Expanded Agile Roles – Friends of the Team

For those of you who have mulled on the roles above without finding your specific area of influence identified, let’s talk about some of the other roles that oftentimes exist within an organization to help teams be successful. I regularly call these roles the “Friends of the Team” role because quite simply they exist to support the team in many different and distinct ways. If you look at many of the scaling frameworks of Agile (Scrum at Scale, Disciplined Agile Delivery and Scaled Agile Framework or SAFe to name just a few), they each call out the expanded roles needed to support team success as part of a greater organization. In order to determine where our role finds the most value we must ask what type of support, clarification or direction it provides for the core roles mentioned above. Let’s look at a few titles oftentimes called out as roles in an organization which again are in no way intended to be exhaustive.

  • Managers – Who or what does the manager support? Do they have developers that report to them? Testers? Some other mixture? What are they helping enable for these people so they can get the product built right? Are there other considerations for this crucial role or title?

  • Executives – What funding mechanisms do they hold onto in order to determine what to focus on from a product standpoint? What type of relationship do they have with the Customer role on the Agile Team? Do they dictate what will be focused on from a product perspective or are they more concerned with the outcomes for clients?

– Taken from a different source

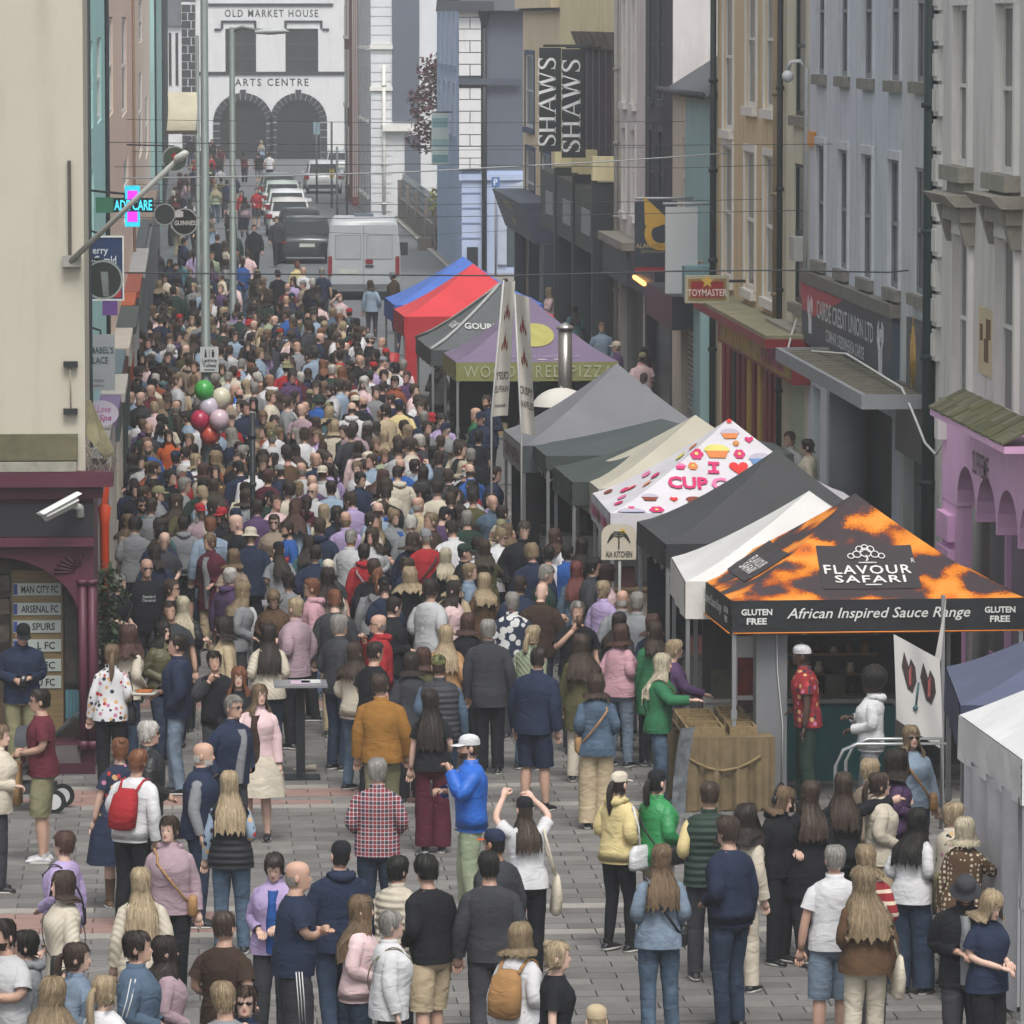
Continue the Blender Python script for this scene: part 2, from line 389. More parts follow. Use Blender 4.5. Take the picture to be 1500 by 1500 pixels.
# slate pent roof, slate by slate
PE = Fr((XR-.76,0,0), (0,-1,0)); e0, e1 = PE.uv(1361,612)[0], PE.uv(1470,655)[0]
slm = [mat(c, .9, .25, 6, .3, 40) for c in ('5d5c3c','66634a','55573e','6c6a54')]
W('roof_board', pink, PS, PF, e0, e1, 3.62, 3.7, -.2, .5)
nsl = 18; sw = (e1-e0)/nsl
for r in range(2):
    for j in range(nsl):
        d0 = .52-r*.2; z0 = 3.71+r*.1+rnd.uniform(-.008,.008); a = e0+j*sw+rnd.uniform(0,.012); b = a+sw-.015
        q = [PF.P(a,z0,d0),PF.P(b,z0,d0),PF.P(b,z0+.12,d0-.24),PF.P(a,z0+.12,d0-.24),PF.P(a,z0+.025,d0),PF.P(b,z0+.025,d0),PF.P(b,z0+.145,d0-.24),PF.P(a,z0+.145,d0-.24)]
        mm = MB(); mm.add(q, [(0,3,2,1),(4,5,6,7),(0,1,5,4),(1,2,6,5),(2,3,7,6),(3,0,4,7)]); mm.build('slate', rnd.choice(slm), PS)
t0 = PF.uv(1437, 668)
wtext(PS, 'SUPREME', mat('4a3040', .5), PF, t0[0], t0[1]-.12, 1.35, .3, .012, bold=.01)
W('alarm_box', white_t, PS, PF, pa+.1, pa+.42, 3.15, 3.5, .003, .12)
# ---- credit union
paleblue = mat('c4c9d2', .85, .06, .6, .1, 20, dirt=.45); paleg = mat('c3c4c5', .85, .07, .6, .1, 20, dirt=.5)
cu0, cu1 = U(1185), U(1321)
sill_l, sill_u = V(1250,400), V(1250,113)
hd_l = V(1250, 222)
wu = []
for a, b in ((1197,1209),(1230,1243),(1264,1279),(1303,1319)):
    c, d = RF.uv(a,300)[0], RF.uv(b,300)[0]
    wu += [(c, d, sill_l, hd_l), (c, d, sill_u, sill_u+2.0)]
R2 = bld('credit_union', 'pale blue credit union with large banner sign and corrugated canopy', RF, cu0, cu1, 11.2, paleblue, wu+[(cu0+2.6, cu1-.9, 0, 2.9), (cu0+.5, cu0+1.7, .3, 2.7)], hd=.11)
sillg = mat('7f7c74', .9, .25, 6, .3, 40)
for h in wu: window(R2, RF, h, mat('7b8083', .5), glass('2f3538'), sillg, mat('c2c5ca', .7), dep=.09)
W('back_wall', mat('1b2423', .6), R2, RF, cu0+2.7, cu1-1., 0, 2.9, -.23, -.21)
mint = mat('9fb39b', .7, .05)
W('side_door', mint, R2, RF, cu0+.5, cu0+1.7, .3, 2.7, -.23, -.15)
vb0, vb1 = V(1250, 533), V(1250, 438)
W('stone_band', mat('6f6c66', .9, .2, 3, .2, 30), R2, RF, cu0+.05, cu1-.05, V(1250,438)+.003, sill_l-.2, -.01, .16)
fas = W('sign_board', mat('3b4750', .5, .12, 1.2), R2, RF, cu0+.1, cu1-.12, vb0, vb1, -.01, .12)
bw = cu1-cu0
m = MB(); m.poly(RF, [(cu0+.12,vb1-.03),(cu0+.12,vb0+.55*(vb1-vb0)),(cu0+.16*bw,vb0+.5*(vb1-vb0)),(cu0+.5*bw,vb1-.03)], .119, .125); m.build('red_corner', mat('b0404c', .5, .2, 3), fas)
wl = mat('c8ccd0', .5, .05)
wtext(fas, 'CAIRDE CREDIT UNION LTD', wl, RF, (cu0+cu1)/2+.1, vb0+.66*(vb1-vb0), bw*.62, (vb1-vb0)*.3, .132, bold=.012)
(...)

  • Directors – What area of expertise do they own or manage? What do they do to bring this expertise into the Agile Team(s)? Who do they have that works with them that is responsible for enabling knowledge acquisition for the Agile Team(s)?

  • Client Support – What information do these crucial people play in crafting the future of your products? What type of mentality exists amongst this key role to enhance the future of products or solutions that the company offers? How closely do they work with the Customer role on the Agile Team, such as the Product Owner, in making sure the Product is responsive to customer needs while also being intuitive?

As you can clearly see, regardless of the expanded role that exists within the organization they are in place to support the success of the core Agile Team roles. There are many people within your organization that can help be change agents and you need to harness that wealth of knowledge with your people to have the greatest success possible for your products and solutions. The openness and exchange of information that is encouraged across roles within the organization with these “Friends of the Team” will help chart the progress towards sustainable outcomes while the opposite leads to a more siloed approach within an organization.

Roles: Keep it Simple – Keep it Agile

Regardless of the responsibilities you may have within your organization, it becomes crucial to ask the following questions?

  • Am I responsible for product direction or vision?

  • Am I responsible for facilitating team direction, process implementation and sustainability?

  • Am I responsible for implementing a certain aspect of a Product or Solution?

  • Am I responsible for enabling Product, Process or Implementation to be smoother within my organization?

Knowing your role either on the Agile Team or in support of the Agile Team’s goals can help to know how best to approach the outcome intended for you and your organization. Don’t overcomplicate things with roles and job titles by adding too many superfluous layers. Try to keep the organization as flat as possible with the layers utilized in your reporting hierarchy. Take ownership of your role in the Agile Team’s success by keeping everything as simple as possible. Only then can you embrace business agility as the ultimate outcome for your organization.